Sunday, February 17, 2013

Passing Messages Through a Glass

In my spare time I envision long tubes of hollow glass hallways, spider-webbing their way along underneath the whispering waves of the ocean. It's a quiet, secret place, full of only the half-remembered echoes of the sounds of the surface. But spare time is as fleeting as spare rooms with wardrobes, or the thoughts of the intensely overactive, multi-tasking, male collegiate population who drink far to much coffee in the morning and sleep far too few hours at night.

I wasn't planning this blog entry, but if I was (say, a week ago) my subject matter would be completely different. Simply put, I would be rejoicing in upcoming new life instead of contemplating its heaviness. But I and my wife have been given heaviness, and I only thank my Lord Jesus that He makes me strong enough to endure. God is good, the only good, and God is wonderful, most likely the only one who is that too, and in Him I rest and weep out the troubles of my soul.

I say that to say we're okay. Don't worry about us. Pray for us, yes! That is dearly appreciated. But don't worry. God has us in His hands.

With that said, it is an interesting mental exercise (at very least) to attempt to identify the specific messages to the soul that are shot in there through your life experiences, your interpersonal interactions, and the strengthening and weakening of your various relationships. What do you really hear when someone critiques you? What is the first reason that pops into your head for any given life experience? Or are you one of those people (I can't even fathom this, really) that believes that there are no whys; that there are just occurrences that either provide advantage or disadvantage? If you are, bless you. Here's a mixed quote for you from two very godless men: "If life is a stage, and we performers, and everything is by choice, nothing by chance…" then each of us have a very specific role to play in the greater scheme of things, and Heaven help the man that doesn't recognize this and pursue finding out what his role is!

Back to those spider-webbing, glass tube hallways. If I'm being honest, the imagery came from an old, awesome game by the name of Riven. I can know this because I've spent a lot of time being way too introspective, wandering around the wardrobe filled spare rooms of my mind if you will. Lots of people wouldn't be able to tell you this connection between inspiration and creative vision, though. Lots of people don't care to know the seeds that have been planted in their own minds or the messages whispered there again and again in one form or another. Lots of people don't want to know because to know would be too painful to bear.

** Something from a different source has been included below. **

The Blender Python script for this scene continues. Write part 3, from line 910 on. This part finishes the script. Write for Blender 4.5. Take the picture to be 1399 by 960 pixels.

Admitting there is a problem is 90% of the work of solving it.

For me, it's more than a mental exercise. It can be life or death if I let that message land. If I let that idea score home and pierce me through… "In all circumstances take up the shield of faith, with which you can extinguish all the flaming darts of the evil one;" - Ephesians 6:16

It is sudden… As I walk the passage of deep blue shadows and only flickering light from my lamp the being is there. It is as black as the rocks that lay outside beneath us, at the very bottom of the ocean. The eyes are hollow, colorless and dead. It pulls back the bow and looses an arrow.
There is only a second. But somehow, I watch for an eternity as the ghastly reflections of the flames off the dart twitch and spit along the rounded glass walls. There is immense relief knowing the missile will never reach me, and intense fear, wondering if it ever will.
The second has passed. I close my eyes and breathe. I feel the impact. It doesn't make it through. The shield is almost bristling, in my inexperienced assessment, but it still held firm. "Little children, you are from God and have overcome them, for He who is in you is greater than he who is in the world."
The beast staggers against the wall of the hallway. Black fumes are coming off its left shoulder. I know I got him. "Resist him, firm in your faith, knowing that the same kinds of suffering are being experienced by your brotherhood throughout the world." It is convulsing against the glass. The hissing, horrible whispers fill the hallway. The fumes are putrid, staining the curved ceiling.
"And after you have suffered a little while, the God of all grace, who has called you to His eternal glory in Christ, will Himself restore, confirm, strengthen, and establish you." It dies. There is nothing left except a long, black smear and a foul odor. I move on, breathing deeply once I get past it. Past it. Past…

"Life is made up of passings," is the simple message I hear at the end of this glass hallway. "Do not waste that time that is given with each and every person."

But then the glass shattered. The walls and ceiling and floor, all erupting in and outward in my minds eye. The ocean roared gleefully in, cheerfully washing up and washing away. The sounds of the surface broke through, the gulls were calling over the shore…

Can it ever be adequately described? Waking on the sands, with only half remembered shards of the dream lying around me. The sunlight was in my eyes, a new dawn coming up over that fabulous blue and white ocean spray. The message was still with me, but it was as if the vision had never been. It was only a faded feeling that was going fast; going with the last shades of night.

Will Heaven be that way? I believe so… All of life's sorrows will fade as quickly, and we'll be left basking in the light of the Son.

1 comment:

  1. You have such a remarkable gift. I believe this might be one of your finest writings.
    Our lives are full of experiences for which we struggle to find meaning. Perhaps the most difficult thing to do is hunker down beneath that shield and wait for the pain to stop, resting in the knowledge that God is good and He is with us.